- **What to do**
Copy out the listing exactly.

:: Supplied information ::

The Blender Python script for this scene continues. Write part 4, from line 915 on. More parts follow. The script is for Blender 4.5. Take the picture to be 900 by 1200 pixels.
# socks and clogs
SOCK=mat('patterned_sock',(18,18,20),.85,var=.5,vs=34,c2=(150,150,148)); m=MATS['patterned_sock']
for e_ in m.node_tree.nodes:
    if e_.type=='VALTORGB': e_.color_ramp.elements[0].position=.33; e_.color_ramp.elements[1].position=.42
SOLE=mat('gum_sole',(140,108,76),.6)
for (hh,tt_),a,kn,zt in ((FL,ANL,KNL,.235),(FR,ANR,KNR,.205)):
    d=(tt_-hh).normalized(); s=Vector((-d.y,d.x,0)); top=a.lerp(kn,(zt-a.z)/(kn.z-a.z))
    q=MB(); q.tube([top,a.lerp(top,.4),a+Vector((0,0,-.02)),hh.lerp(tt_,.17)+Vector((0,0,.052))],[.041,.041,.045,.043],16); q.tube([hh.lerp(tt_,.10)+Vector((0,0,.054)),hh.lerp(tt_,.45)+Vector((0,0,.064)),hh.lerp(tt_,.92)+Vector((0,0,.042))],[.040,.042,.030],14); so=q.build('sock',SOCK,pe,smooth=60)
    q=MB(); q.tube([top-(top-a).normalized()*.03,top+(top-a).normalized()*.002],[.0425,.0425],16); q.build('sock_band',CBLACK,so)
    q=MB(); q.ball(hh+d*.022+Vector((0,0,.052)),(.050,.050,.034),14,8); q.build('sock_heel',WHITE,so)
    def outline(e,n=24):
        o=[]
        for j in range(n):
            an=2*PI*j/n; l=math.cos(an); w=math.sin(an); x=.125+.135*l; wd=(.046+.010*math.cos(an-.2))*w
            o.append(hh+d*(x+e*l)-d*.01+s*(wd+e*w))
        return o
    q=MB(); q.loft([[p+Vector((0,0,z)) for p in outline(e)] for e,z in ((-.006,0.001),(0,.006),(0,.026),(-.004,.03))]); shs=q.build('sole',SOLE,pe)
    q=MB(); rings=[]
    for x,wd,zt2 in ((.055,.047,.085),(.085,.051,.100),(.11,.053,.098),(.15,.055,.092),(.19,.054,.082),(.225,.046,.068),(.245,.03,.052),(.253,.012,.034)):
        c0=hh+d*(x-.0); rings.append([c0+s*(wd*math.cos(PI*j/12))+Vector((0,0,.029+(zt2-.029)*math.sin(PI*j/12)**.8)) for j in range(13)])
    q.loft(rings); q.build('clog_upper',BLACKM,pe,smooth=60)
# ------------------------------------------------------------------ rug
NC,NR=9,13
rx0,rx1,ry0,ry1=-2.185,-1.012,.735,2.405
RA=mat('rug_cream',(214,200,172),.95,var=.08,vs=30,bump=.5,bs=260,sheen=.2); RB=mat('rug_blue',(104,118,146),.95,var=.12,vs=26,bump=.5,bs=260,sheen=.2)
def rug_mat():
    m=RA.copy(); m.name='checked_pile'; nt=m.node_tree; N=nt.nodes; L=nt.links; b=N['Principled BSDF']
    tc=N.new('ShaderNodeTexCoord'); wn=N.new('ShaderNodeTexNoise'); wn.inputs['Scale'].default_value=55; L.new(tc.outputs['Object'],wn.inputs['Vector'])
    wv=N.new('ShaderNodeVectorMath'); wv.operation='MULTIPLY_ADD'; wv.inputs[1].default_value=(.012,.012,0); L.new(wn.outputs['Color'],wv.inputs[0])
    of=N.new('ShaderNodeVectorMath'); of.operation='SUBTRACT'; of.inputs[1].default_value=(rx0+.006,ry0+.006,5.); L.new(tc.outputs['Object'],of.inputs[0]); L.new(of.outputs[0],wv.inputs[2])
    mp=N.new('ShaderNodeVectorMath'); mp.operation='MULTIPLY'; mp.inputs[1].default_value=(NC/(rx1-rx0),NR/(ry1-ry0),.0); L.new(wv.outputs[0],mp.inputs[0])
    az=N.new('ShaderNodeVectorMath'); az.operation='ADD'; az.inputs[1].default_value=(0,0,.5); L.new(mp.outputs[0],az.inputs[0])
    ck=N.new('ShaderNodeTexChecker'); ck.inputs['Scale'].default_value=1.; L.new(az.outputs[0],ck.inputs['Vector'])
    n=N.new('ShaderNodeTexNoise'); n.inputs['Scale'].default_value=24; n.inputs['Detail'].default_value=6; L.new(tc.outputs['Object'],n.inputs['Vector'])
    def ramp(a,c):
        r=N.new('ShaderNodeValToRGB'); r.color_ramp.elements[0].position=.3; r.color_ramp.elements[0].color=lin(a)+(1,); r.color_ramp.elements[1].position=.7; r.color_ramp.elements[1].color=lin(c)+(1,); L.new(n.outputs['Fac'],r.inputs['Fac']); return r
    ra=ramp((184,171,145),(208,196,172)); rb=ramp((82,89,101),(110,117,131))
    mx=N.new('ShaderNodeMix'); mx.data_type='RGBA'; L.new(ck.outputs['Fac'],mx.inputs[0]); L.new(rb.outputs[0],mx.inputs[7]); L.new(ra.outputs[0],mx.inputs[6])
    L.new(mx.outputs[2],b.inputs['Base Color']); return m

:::

- **Result for this exercise**
The Blender Python script for this scene continues. Write part 4, from line 915 on. More parts follow. The script is for Blender 4.5. Take the picture to be 900 by 1200 pixels.
# socks and clogs
SOCK=mat('patterned_sock',(18,18,20),.85,var=.5,vs=34,c2=(150,150,148)); m=MATS['patterned_sock']
for e_ in m.node_tree.nodes:
    if e_.type=='VALTORGB': e_.color_ramp.elements[0].position=.33; e_.color_ramp.elements[1].position=.42
SOLE=mat('gum_sole',(140,108,76),.6)
for (hh,tt_),a,kn,zt in ((FL,ANL,KNL,.235),(FR,ANR,KNR,.205)):
    d=(tt_-hh).normalized(); s=Vector((-d.y,d.x,0)); top=a.lerp(kn,(zt-a.z)/(kn.z-a.z))
    q=MB(); q.tube([top,a.lerp(top,.4),a+Vector((0,0,-.02)),hh.lerp(tt_,.17)+Vector((0,0,.052))],[.041,.041,.045,.043],16); q.tube([hh.lerp(tt_,.10)+Vector((0,0,.054)),hh.lerp(tt_,.45)+Vector((0,0,.064)),hh.lerp(tt_,.92)+Vector((0,0,.042))],[.040,.042,.030],14); so=q.build('sock',SOCK,pe,smooth=60)
    q=MB(); q.tube([top-(top-a).normalized()*.03,top+(top-a).normalized()*.002],[.0425,.0425],16); q.build('sock_band',CBLACK,so)
    q=MB(); q.ball(hh+d*.022+Vector((0,0,.052)),(.050,.050,.034),14,8); q.build('sock_heel',WHITE,so)
    def outline(e,n=24):
        o=[]
        for j in range(n):
            an=2*PI*j/n; l=math.cos(an); w=math.sin(an); x=.125+.135*l; wd=(.046+.010*math.cos(an-.2))*w
            o.append(hh+d*(x+e*l)-d*.01+s*(wd+e*w))
        return o
    q=MB(); q.loft([[p+Vector((0,0,z)) for p in outline(e)] for e,z in ((-.006,0.001),(0,.006),(0,.026),(-.004,.03))]); shs=q.build('sole',SOLE,pe)
    q=MB(); rings=[]
    for x,wd,zt2 in ((.055,.047,.085),(.085,.051,.100),(.11,.053,.098),(.15,.055,.092),(.19,.054,.082),(.225,.046,.068),(.245,.03,.052),(.253,.012,.034)):
        c0=hh+d*(x-.0); rings.append([c0+s*(wd*math.cos(PI*j/12))+Vector((0,0,.029+(zt2-.029)*math.sin(PI*j/12)**.8)) for j in range(13)])
    q.loft(rings); q.build('clog_upper',BLACKM,pe,smooth=60)
# ------------------------------------------------------------------ rug
NC,NR=9,13
rx0,rx1,ry0,ry1=-2.185,-1.012,.735,2.405
RA=mat('rug_cream',(214,200,172),.95,var=.08,vs=30,bump=.5,bs=260,sheen=.2); RB=mat('rug_blue',(104,118,146),.95,var=.12,vs=26,bump=.5,bs=260,sheen=.2)
def rug_mat():
    m=RA.copy(); m.name='checked_pile'; nt=m.node_tree; N=nt.nodes; L=nt.links; b=N['Principled BSDF']
    tc=N.new('ShaderNodeTexCoord'); wn=N.new('ShaderNodeTexNoise'); wn.inputs['Scale'].default_value=55; L.new(tc.outputs['Object'],wn.inputs['Vector'])
    wv=N.new('ShaderNodeVectorMath'); wv.operation='MULTIPLY_ADD'; wv.inputs[1].default_value=(.012,.012,0); L.new(wn.outputs['Color'],wv.inputs[0])
    of=N.new('ShaderNodeVectorMath'); of.operation='SUBTRACT'; of.inputs[1].default_value=(rx0+.006,ry0+.006,5.); L.new(tc.outputs['Object'],of.inputs[0]); L.new(of.outputs[0],wv.inputs[2])
    mp=N.new('ShaderNodeVectorMath'); mp.operation='MULTIPLY'; mp.inputs[1].default_value=(NC/(rx1-rx0),NR/(ry1-ry0),.0); L.new(wv.outputs[0],mp.inputs[0])
    az=N.new('ShaderNodeVectorMath'); az.operation='ADD'; az.inputs[1].default_value=(0,0,.5); L.new(mp.outputs[0],az.inputs[0])
    ck=N.new('ShaderNodeTexChecker'); ck.inputs['Scale'].default_value=1.; L.new(az.outputs[0],ck.inputs['Vector'])
    n=N.new('ShaderNodeTexNoise'); n.inputs['Scale'].default_value=24; n.inputs['Detail'].default_value=6; L.new(tc.outputs['Object'],n.inputs['Vector'])
    def ramp(a,c):
        r=N.new('ShaderNodeValToRGB'); r.color_ramp.elements[0].position=.3; r.color_ramp.elements[0].color=lin(a)+(1,); r.color_ramp.elements[1].position=.7; r.color_ramp.elements[1].color=lin(c)+(1,); L.new(n.outputs['Fac'],r.inputs['Fac']); return r
    ra=ramp((184,171,145),(208,196,172)); rb=ramp((82,89,101),(110,117,131))
    mx=N.new('ShaderNodeMix'); mx.data_type='RGBA'; L.new(ck.outputs['Fac'],mx.inputs[0]); L.new(rb.outputs[0],mx.inputs[7]); L.new(ra.outputs[0],mx.inputs[6])
    L.new(mx.outputs[2],b.inputs['Base Color']); return m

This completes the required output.